Before having a three year old I wouldn’t have taken a stand on this but I want to look after him.’

‘I believe the tower should be on the Stephensdale estate, away from residential areas.’

RMPAT’s decision justifies comments by former Meander Valley Councillor Andrew Connor in a December 2018 council meeting. He warned against rejecting a permit for the tower because should Telstra appeal the decision in RMPAT the legal bill would drop in the council’s lap.

‘RMPAT has only ever refused one tower. These things are rarely successful,’ he said.

Despite the warning Meander Valley Council heard Blackstone Heights residents’ concerns and rejected the permit. But in a closed meeting in April, councillors changed their decision.

Mayor Wayne Johnston said this was ‘because Telstra gave us information it should have given us in the first place’.

Despite the council’s change of mind, according to Jarrod Bryan from RMPAT the tribunal was obliged to hear from Mr McGee and so the hearing went ahead – involving Meander Valley Council even though it now supported the tower permit, at the cost of $37 000 to ratepayers.

Meander Valley Council initially rejected the tower on grounds of visual impact and the lack of significant community benefit.

But the extra information Telstra provided demonstrated a community benefit and in the tribunal this over-rode all other objections.

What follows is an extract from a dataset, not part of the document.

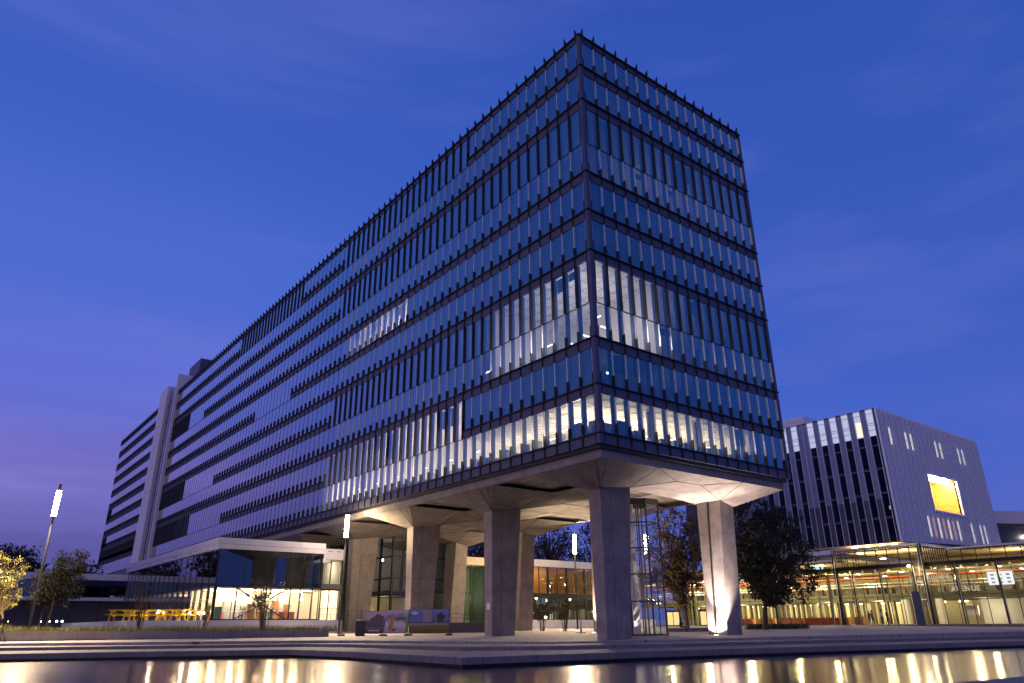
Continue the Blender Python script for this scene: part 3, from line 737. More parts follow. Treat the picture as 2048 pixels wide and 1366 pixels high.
random.seed(31); fl0 = MB()
for _ in range(420):
    f = random.uniform(36,60); a = random.uniform(-22,30); x, y = at(f,a)
    zz = gz(x,y)+.012 if f > 55 else -.33 if f < 42.5 else None
    if zz is None or (f < 42.5 and not (-14 < x < 12)): continue
    c = Vector((x,y,zz)); r_ = random.uniform(.03,.07); t_ = random.uniform(0,6.28)
    fl0.add([c+Vector((math.cos(t_)*r_,math.sin(t_)*r_,0)),c+Vector((-math.sin(t_)*r_*.6,math.cos(t_)*r_*.6,.012)),c-Vector((math.cos(t_)*r_,math.sin(t_)*r_,0)),c+Vector((math.sin(t_)*r_*.6,-math.cos(t_)*r_*.6,.012))],[(0,1,2,3)])
o = fl0.build('fallen_leaves', mat('dry_leaf',(.10,.06,.025),.8)); o['kind'] = 'stuff'
# ------------------------------------------------------------------ trees
M_bark = mat('bark', (.07,.05,.035), .9, 0, .3, 8., .5, 25.)
M_leafd = mat('leaf_dark', (.026,.033,.015), .6, 0, .45, 1.2)
M_leafg = mat('leaf_yellow_green', (.20,.18,.035), .55, 0, .4, 1.5)
M_leafo = mat('leaf_olive', (.075,.07,.025), .6, 0, .45, 1.3)
M_leafa = mat('leaf_autumn', (.085,.055,.02), .6, 0, .45, 1.3)
def leaf(mb, p, s):
    a = Vector((random.gauss(0,1),random.gauss(0,1),random.gauss(0,1)*.7)).normalized(); b = a.orthogonal().normalized()
    b = (b*math.cos(random.random()*6.28)+a.cross(b)*math.sin(random.random()*6.28))
    c_ = a.cross(b); L = s*random.uniform(.7,1.4); wd = L*.42
    mb.add([p-b*L*.5, p+c_*wd*.5, p+b*L*.5, p-c_*wd*.5], [(0,1,2,3)])
def make_tree(name, label, cat, base, height, crown, tips, leaves, lsize, mleaf, trunk_r, seed, fork=.35, group=None, gap=.0, spread=.45, twigs=True):
    """crown = (cx,cy,cz, rx,ry,rz) in metres from the base; tips are branch ends scattered through it"""
    rnd = random.Random(seed); random.seed(seed)
    t = thing(name, label, cat, base, group)
    B = Vector(base); tr = MB(); lv = MB()
    cc = Vector(crown[:3])+B; rr = Vector(crown[3:])
    top = Vector((cc.x,cc.y,cc.z+rr.z*.55)); prev = B-Vector((0,0,.15)); segs = 7; spine = [(prev,trunk_r*1.25)]
    for i in range(1,segs+1):
        f = i/segs; p = B.lerp(top,f)+Vector((rnd.uniform(-1,1),rnd.uniform(-1,1),0))*height*.012
        spine.append((p, trunk_r*(1-f)**.8+.012))
    for (a,ra),(b,rb) in zip(spine[:-1],spine[1:]): tr.tube(a,b,ra,rb,7)
    lobes = [(Vector((rnd.uniform(-1,1),rnd.uniform(-1,1),rnd.uniform(-1,1))).normalized(), rnd.uniform(.72,1.12)) for _ in range(16)]
    for k in range(tips):
        while True:
            d = Vector((rnd.uniform(-1,1),rnd.uniform(-1,1),rnd.uniform(-1,1)))
            if .1 < d.length < 1: break
        d = d.normalized()*d.length**.6
        best = max(lobes, key=lambda L: L[0].dot(d)); d = d*best[1]
        tip = cc+Vector((d.x*rr.x,d.y*rr.y,d.z*rr.z))
        f = min(.95,max(fork, fork+(tip.z-B.z)/height*.5*rnd.uniform(.5,1)-.05)); idx = min(segs-1,int(f*segs)); sp_, sr = spine[idx][0].lerp(spine[idx+1][0],f*segs-idx), spine[idx][1]
        mid = sp_.lerp(tip,.5)+Vector((rnd.uniform(-.1,.1),rnd.uniform(-.1,.1),.10*rnd.random()))*rr.length*.5
        if twigs:
            r0 = min(sr*.6, .012*height*.5); tr.tube(sp_,mid,r0,r0*.55,5,caps=False); tr.tube(mid,tip,r0*.55,.008,4,caps=False)
        if rnd.random() < gap: continue
        cs = spread*rnd.uniform(.6,1.3)
        for _ in range(leaves):
            o_ = Vector((rnd.gauss(0,.5),rnd.gauss(0,.5),rnd.gauss(0,.38)))*cs
            leaf(lv, tip+o_, lsize)
    tr.build('trunk', M_bark, t); lv.build('crown', mleaf, t)
    return t
grp = 'trees left of the slab'
make_tree('young_tree','young tree lit yellow-green from below at the left edge of the picture','tree',(-28.6,42.0,.7),6.5,(-1.6,1.2,4.0,2.3,2.2,2.6),190,26,.19,M_leafg,.10,5,.22,None,.08,.42)
make_tree('garden_tree','dark green garden tree just right of the tall lamp post, with a leafy top','tree',(-25.6,43.4,.7),8.,(.9,.7,4.8,1.7,1.7,3.0),170,30,.21,M_leafd,.10,6,.3,grp,.1,.45)
make_tree('garden_tree','slender olive tree close behind the leaning lamp post, lower and thinner','tree',(-25.9,44.8,.7),6.5,(.1,.4,3.7,1.4,1.4,1.9),90,24,.2,M_leafo,.09,7,.3,grp,.1,.42)
make_tree('distant_tree','broad black tree crown on the skyline behind the yellow-lit tree','tree',(-23,121,.6),15,(-1,.5,10,6.2,6.,4.2),170,30,.55,M_leafd,.3,8,.3,None,.05,1.2)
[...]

Specialist network engineer for Radio Network Engineering, Ramesh Perera, told the tribunal that if significant capacity relief was not provided, customers in Blackstone Heights would have very slow data internet speeds, followed by data access blocking and eventually the inability to make or receive voice calls.

Currently, the Blackstone Heights area has several locations with poor or no indoor coverage. The capacity of the two current towers in Juliana Street and Strahan Hill is forecast to run out in 2020 and 2024 respectively.

Telstra maintains the new tower will provide significant long term capacity for current and future customer needs.